Customer Expectations. Digital customer journeys have converged across retailers, making them table stakes rather than differentiators. What now sets brands apart is the in-store moment of truth — whether an associate can answer questions, anticipate needs, and deliver consistently. In 2025, frontline execution isn’t a support function; it is the brand.

Technology Readiness. The tools have matured. AI, mobile interfaces, and cloud platforms have reached the scale and price-performance ratio that finally make frontline enablement technology viable across thousands of stores. What once required bespoke pilots and prohibitive budgets can now be rolled out at speed and scale.

CEO Mandates. Perhaps the most decisive shift: attention at the very top. When the CEOs of Target, REI, and Nordstrom all identify the same priority in the same year, the rest of the market pays attention. Boardrooms are no longer asking whether to enable the frontline — they’re asking why it hasn’t already happened.

Together, these forces define an inflection point. In 2025, frontline enablement is no longer a side initiative or a test-and-learn experiment. It is the operational hinge on which retail competitiveness turns. The leaders who act decisively will build a performance curve that compounds over years; those who wait will find themselves explaining to investors why their billion-dollar technology bets never made it past the store floor.

Adapt or fall behind

Target, REI, and Nordstrom rarely align on strategy. In 2025, they have. Their CEOs are telling the industry the same truth: frontline enablement technology is no longer optional.
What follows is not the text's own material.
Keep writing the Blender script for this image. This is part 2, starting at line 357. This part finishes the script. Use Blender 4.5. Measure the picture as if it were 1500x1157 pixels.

For store operations leaders, the implication is clear. This isn’t another shiny object or pilot program. It is the system by which strategy becomes execution. Those who embrace it will deliver measurable results: higher productivity, lower turnover, and consistent customer experiences. Those who delay will watch history repeat itself.

The boardroom has spoken. Execution is now the mandate. The only question left is: will store ops leaders be ready?

FAQ 

What is frontline enablement technology in retail?

It is the set of tools that guide, train, and measure store associates in real time, connecting daily tasks to strategic KPIs.

Why are CEOs prioritizing it in 2025?

Because years of backend and CX investment failed to deliver ROI without consistent store-level execution.

How can store ops leaders implement it?

By auditing workflows, defining associate KPIs, and deploying intelligent task orchestration, adaptive training, and real-time performance tracking.

What happens if retailers ignore the mandate?

They risk persistent execution failures, high turnover costs, inconsistent CX, and losing out on a trillion-dollar productivity gain.